WHAT THE TASK REQUIRES: Copy out each line below exactly as it appears.

______________________________

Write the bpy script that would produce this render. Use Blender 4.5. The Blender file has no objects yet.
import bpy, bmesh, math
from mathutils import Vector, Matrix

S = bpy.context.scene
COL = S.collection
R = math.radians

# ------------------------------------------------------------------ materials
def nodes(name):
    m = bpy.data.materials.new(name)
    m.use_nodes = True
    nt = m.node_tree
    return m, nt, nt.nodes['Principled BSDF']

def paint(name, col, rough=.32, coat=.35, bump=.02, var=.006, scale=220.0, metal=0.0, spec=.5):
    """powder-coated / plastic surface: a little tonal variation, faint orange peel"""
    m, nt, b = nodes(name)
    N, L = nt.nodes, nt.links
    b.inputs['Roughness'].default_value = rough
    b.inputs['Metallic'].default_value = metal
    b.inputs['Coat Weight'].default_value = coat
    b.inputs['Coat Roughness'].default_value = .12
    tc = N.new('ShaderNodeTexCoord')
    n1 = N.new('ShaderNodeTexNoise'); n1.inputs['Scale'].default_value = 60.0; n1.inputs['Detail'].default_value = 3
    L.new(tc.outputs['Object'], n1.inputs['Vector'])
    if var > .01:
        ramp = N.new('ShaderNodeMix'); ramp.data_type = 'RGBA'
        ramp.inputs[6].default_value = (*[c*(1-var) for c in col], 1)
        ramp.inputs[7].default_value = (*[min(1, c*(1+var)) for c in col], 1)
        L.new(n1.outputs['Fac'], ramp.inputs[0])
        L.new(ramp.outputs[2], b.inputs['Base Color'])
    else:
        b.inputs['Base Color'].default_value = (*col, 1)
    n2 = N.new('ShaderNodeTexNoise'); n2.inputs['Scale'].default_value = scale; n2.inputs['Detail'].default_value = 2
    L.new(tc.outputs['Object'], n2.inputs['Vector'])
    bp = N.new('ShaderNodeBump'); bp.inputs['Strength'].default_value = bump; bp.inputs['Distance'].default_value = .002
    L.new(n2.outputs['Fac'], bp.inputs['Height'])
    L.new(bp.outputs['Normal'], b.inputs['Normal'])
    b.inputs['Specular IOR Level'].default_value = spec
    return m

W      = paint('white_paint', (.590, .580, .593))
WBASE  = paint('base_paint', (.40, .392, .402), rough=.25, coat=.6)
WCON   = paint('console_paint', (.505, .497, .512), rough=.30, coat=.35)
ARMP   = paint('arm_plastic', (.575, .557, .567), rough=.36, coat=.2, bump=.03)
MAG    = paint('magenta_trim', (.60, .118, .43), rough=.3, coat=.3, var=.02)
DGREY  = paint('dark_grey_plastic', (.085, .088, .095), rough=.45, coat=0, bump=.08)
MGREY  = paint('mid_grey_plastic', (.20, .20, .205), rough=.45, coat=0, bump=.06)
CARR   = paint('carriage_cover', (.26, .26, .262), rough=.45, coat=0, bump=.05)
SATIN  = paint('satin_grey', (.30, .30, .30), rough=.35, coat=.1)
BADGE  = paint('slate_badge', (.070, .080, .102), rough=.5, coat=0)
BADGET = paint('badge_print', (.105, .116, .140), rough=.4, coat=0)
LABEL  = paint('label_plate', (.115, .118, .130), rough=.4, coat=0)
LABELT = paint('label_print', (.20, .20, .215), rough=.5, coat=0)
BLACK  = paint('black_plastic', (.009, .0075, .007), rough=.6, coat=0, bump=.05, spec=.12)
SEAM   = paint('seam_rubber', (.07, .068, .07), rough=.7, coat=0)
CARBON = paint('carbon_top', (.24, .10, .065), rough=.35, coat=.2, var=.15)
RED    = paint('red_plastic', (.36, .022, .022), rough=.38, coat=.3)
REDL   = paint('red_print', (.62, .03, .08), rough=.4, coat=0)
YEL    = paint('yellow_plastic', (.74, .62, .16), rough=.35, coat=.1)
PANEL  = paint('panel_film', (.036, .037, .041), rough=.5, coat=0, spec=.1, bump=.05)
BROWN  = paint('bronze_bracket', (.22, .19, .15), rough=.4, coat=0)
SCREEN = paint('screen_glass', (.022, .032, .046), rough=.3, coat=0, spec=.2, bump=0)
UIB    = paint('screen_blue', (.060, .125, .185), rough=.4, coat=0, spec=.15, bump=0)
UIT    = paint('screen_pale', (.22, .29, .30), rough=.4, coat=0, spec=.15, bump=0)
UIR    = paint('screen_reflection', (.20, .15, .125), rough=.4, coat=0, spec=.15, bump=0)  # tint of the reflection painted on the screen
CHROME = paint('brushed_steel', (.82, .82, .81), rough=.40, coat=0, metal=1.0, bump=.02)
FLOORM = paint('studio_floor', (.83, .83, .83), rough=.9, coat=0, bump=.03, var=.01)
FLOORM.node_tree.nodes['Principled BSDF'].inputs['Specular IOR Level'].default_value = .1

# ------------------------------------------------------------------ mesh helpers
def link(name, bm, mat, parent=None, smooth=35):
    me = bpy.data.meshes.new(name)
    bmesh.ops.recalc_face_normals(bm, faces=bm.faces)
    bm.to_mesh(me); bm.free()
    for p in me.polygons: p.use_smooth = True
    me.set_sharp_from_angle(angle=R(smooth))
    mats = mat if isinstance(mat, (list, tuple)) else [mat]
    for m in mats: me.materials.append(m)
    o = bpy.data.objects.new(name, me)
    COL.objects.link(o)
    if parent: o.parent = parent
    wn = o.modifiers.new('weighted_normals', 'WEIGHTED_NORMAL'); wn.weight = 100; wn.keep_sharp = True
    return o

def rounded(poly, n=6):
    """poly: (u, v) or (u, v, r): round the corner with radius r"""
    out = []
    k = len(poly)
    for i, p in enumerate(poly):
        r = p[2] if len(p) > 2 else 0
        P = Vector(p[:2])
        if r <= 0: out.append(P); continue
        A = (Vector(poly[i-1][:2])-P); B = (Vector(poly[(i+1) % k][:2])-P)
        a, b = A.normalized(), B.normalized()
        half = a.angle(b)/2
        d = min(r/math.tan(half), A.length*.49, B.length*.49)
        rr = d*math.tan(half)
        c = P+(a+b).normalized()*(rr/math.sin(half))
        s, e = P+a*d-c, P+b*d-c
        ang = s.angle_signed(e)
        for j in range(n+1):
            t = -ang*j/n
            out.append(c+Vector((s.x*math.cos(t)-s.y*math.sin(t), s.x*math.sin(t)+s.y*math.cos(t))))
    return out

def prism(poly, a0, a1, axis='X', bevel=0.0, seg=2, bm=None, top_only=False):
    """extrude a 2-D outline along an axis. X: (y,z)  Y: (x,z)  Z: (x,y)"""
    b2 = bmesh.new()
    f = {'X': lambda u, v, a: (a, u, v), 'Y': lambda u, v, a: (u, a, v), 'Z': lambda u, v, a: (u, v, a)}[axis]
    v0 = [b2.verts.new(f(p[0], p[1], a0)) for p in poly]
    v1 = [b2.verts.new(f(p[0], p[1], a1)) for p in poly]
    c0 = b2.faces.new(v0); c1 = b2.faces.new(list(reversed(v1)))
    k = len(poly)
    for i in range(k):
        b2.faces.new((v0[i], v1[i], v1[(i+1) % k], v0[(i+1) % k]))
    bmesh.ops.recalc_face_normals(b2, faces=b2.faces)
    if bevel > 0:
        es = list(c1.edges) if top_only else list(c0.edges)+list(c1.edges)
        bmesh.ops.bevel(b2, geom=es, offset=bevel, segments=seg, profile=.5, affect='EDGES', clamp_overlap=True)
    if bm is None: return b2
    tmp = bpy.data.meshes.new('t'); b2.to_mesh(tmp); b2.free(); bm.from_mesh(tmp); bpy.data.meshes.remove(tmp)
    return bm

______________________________

THE RESULT:
Write the bpy script that would produce this render. Use Blender 4.5. The Blender file has no objects yet.
import bpy, bmesh, math
from mathutils import Vector, Matrix

S = bpy.context.scene
COL = S.collection
R = math.radians

# ------------------------------------------------------------------ materials
def nodes(name):
    m = bpy.data.materials.new(name)
    m.use_nodes = True
    nt = m.node_tree
    return m, nt, nt.nodes['Principled BSDF']

def paint(name, col, rough=.32, coat=.35, bump=.02, var=.006, scale=220.0, metal=0.0, spec=.5):
    """powder-coated / plastic surface: a little tonal variation, faint orange peel"""
    m, nt, b = nodes(name)
    N, L = nt.nodes, nt.links
    b.inputs['Roughness'].default_value = rough
    b.inputs['Metallic'].default_value = metal
    b.inputs['Coat Weight'].default_value = coat
    b.inputs['Coat Roughness'].default_value = .12
    tc = N.new('ShaderNodeTexCoord')
    n1 = N.new('ShaderNodeTexNoise'); n1.inputs['Scale'].default_value = 60.0; n1.inputs['Detail'].default_value = 3
    L.new(tc.outputs['Object'], n1.inputs['Vector'])
    if var > .01:
        ramp = N.new('ShaderNodeMix'); ramp.data_type = 'RGBA'
        ramp.inputs[6].default_value = (*[c*(1-var) for c in col], 1)
        ramp.inputs[7].default_value = (*[min(1, c*(1+var)) for c in col], 1)
        L.new(n1.outputs['Fac'], ramp.inputs[0])
        L.new(ramp.outputs[2], b.inputs['Base Color'])
    else:
        b.inputs['Base Color'].default_value = (*col, 1)
    n2 = N.new('ShaderNodeTexNoise'); n2.inputs['Scale'].default_value = scale; n2.inputs['Detail'].default_value = 2
    L.new(tc.outputs['Object'], n2.inputs['Vector'])
    bp = N.new('ShaderNodeBump'); bp.inputs['Strength'].default_value = bump; bp.inputs['Distance'].default_value = .002
    L.new(n2.outputs['Fac'], bp.inputs['Height'])
    L.new(bp.outputs['Normal'], b.inputs['Normal'])
    b.inputs['Specular IOR Level'].default_value = spec
    return m

W      = paint('white_paint', (.590, .580, .593))
WBASE  = paint('base_paint', (.40, .392, .402), rough=.25, coat=.6)
WCON   = paint('console_paint', (.505, .497, .512), rough=.30, coat=.35)
ARMP   = paint('arm_plastic', (.575, .557, .567), rough=.36, coat=.2, bump=.03)
MAG    = paint('magenta_trim', (.60, .118, .43), rough=.3, coat=.3, var=.02)
DGREY  = paint('dark_grey_plastic', (.085, .088, .095), rough=.45, coat=0, bump=.08)
MGREY  = paint('mid_grey_plastic', (.20, .20, .205), rough=.45, coat=0, bump=.06)
CARR   = paint('carriage_cover', (.26, .26, .262), rough=.45, coat=0, bump=.05)
SATIN  = paint('satin_grey', (.30, .30, .30), rough=.35, coat=.1)
BADGE  = paint('slate_badge', (.070, .080, .102), rough=.5, coat=0)
BADGET = paint('badge_print', (.105, .116, .140), rough=.4, coat=0)
LABEL  = paint('label_plate', (.115, .118, .130), rough=.4, coat=0)
LABELT = paint('label_print', (.20, .20, .215), rough=.5, coat=0)
BLACK  = paint('black_plastic', (.009, .0075, .007), rough=.6, coat=0, bump=.05, spec=.12)
SEAM   = paint('seam_rubber', (.07, .068, .07), rough=.7, coat=0)
CARBON = paint('carbon_top', (.24, .10, .065), rough=.35, coat=.2, var=.15)
RED    = paint('red_plastic', (.36, .022, .022), rough=.38, coat=.3)
REDL   = paint('red_print', (.62, .03, .08), rough=.4, coat=0)
YEL    = paint('yellow_plastic', (.74, .62, .16), rough=.35, coat=.1)
PANEL  = paint('panel_film', (.036, .037, .041), rough=.5, coat=0, spec=.1, bump=.05)
BROWN  = paint('bronze_bracket', (.22, .19, .15), rough=.4, coat=0)
SCREEN = paint('screen_glass', (.022, .032, .046), rough=.3, coat=0, spec=.2, bump=0)
UIB    = paint('screen_blue', (.060, .125, .185), rough=.4, coat=0, spec=.15, bump=0)
UIT    = paint('screen_pale', (.22, .29, .30), rough=.4, coat=0, spec=.15, bump=0)
UIR    = paint('screen_reflection', (.20, .15, .125), rough=.4, coat=0, spec=.15, bump=0)  # tint of the reflection painted on the screen
CHROME = paint('brushed_steel', (.82, .82, .81), rough=.40, coat=0, metal=1.0, bump=.02)
FLOORM = paint('studio_floor', (.83, .83, .83), rough=.9, coat=0, bump=.03, var=.01)
FLOORM.node_tree.nodes['Principled BSDF'].inputs['Specular IOR Level'].default_value = .1

# ------------------------------------------------------------------ mesh helpers
def link(name, bm, mat, parent=None, smooth=35):
    me = bpy.data.meshes.new(name)
    bmesh.ops.recalc_face_normals(bm, faces=bm.faces)
    bm.to_mesh(me); bm.free()
    for p in me.polygons: p.use_smooth = True
    me.set_sharp_from_angle(angle=R(smooth))
    mats = mat if isinstance(mat, (list, tuple)) else [mat]
    for m in mats: me.materials.append(m)
    o = bpy.data.objects.new(name, me)
    COL.objects.link(o)
    if parent: o.parent = parent
    wn = o.modifiers.new('weighted_normals', 'WEIGHTED_NORMAL'); wn.weight = 100; wn.keep_sharp = True
    return o

def rounded(poly, n=6):
    """poly: (u, v) or (u, v, r): round the corner with radius r"""
    out = []
    k = len(poly)
    for i, p in enumerate(poly):
        r = p[2] if len(p) > 2 else 0
        P = Vector(p[:2])
        if r <= 0: out.append(P); continue
        A = (Vector(poly[i-1][:2])-P); B = (Vector(poly[(i+1) % k][:2])-P)
        a, b = A.normalized(), B.normalized()
        half = a.angle(b)/2
        d = min(r/math.tan(half), A.length*.49, B.length*.49)
        rr = d*math.tan(half)
        c = P+(a+b).normalized()*(rr/math.sin(half))
        s, e = P+a*d-c, P+b*d-c
        ang = s.angle_signed(e)
        for j in range(n+1):
            t = -ang*j/n
            out.append(c+Vector((s.x*math.cos(t)-s.y*math.sin(t), s.x*math.sin(t)+s.y*math.cos(t))))
    return out

def prism(poly, a0, a1, axis='X', bevel=0.0, seg=2, bm=None, top_only=False):
    """extrude a 2-D outline along an axis. X: (y,z)  Y: (x,z)  Z: (x,y)"""
    b2 = bmesh.new()
    f = {'X': lambda u, v, a: (a, u, v), 'Y': lambda u, v, a: (u, a, v), 'Z': lambda u, v, a: (u, v, a)}[axis]
    v0 = [b2.verts.new(f(p[0], p[1], a0)) for p in poly]
    v1 = [b2.verts.new(f(p[0], p[1], a1)) for p in poly]
    c0 = b2.faces.new(v0); c1 = b2.faces.new(list(reversed(v1)))
    k = len(poly)
    for i in range(k):
        b2.faces.new((v0[i], v1[i], v1[(i+1) % k], v0[(i+1) % k]))
    bmesh.ops.recalc_face_normals(b2, faces=b2.faces)
    if bevel > 0:
        es = list(c1.edges) if top_only else list(c0.edges)+list(c1.edges)
        bmesh.ops.bevel(b2, geom=es, offset=bevel, segments=seg, profile=.5, affect='EDGES', clamp_overlap=True)
    if bm is None: return b2
    tmp = bpy.data.meshes.new('t'); b2.to_mesh(tmp); b2.free(); bm.from_mesh(tmp); bpy.data.meshes.remove(tmp)
    return bm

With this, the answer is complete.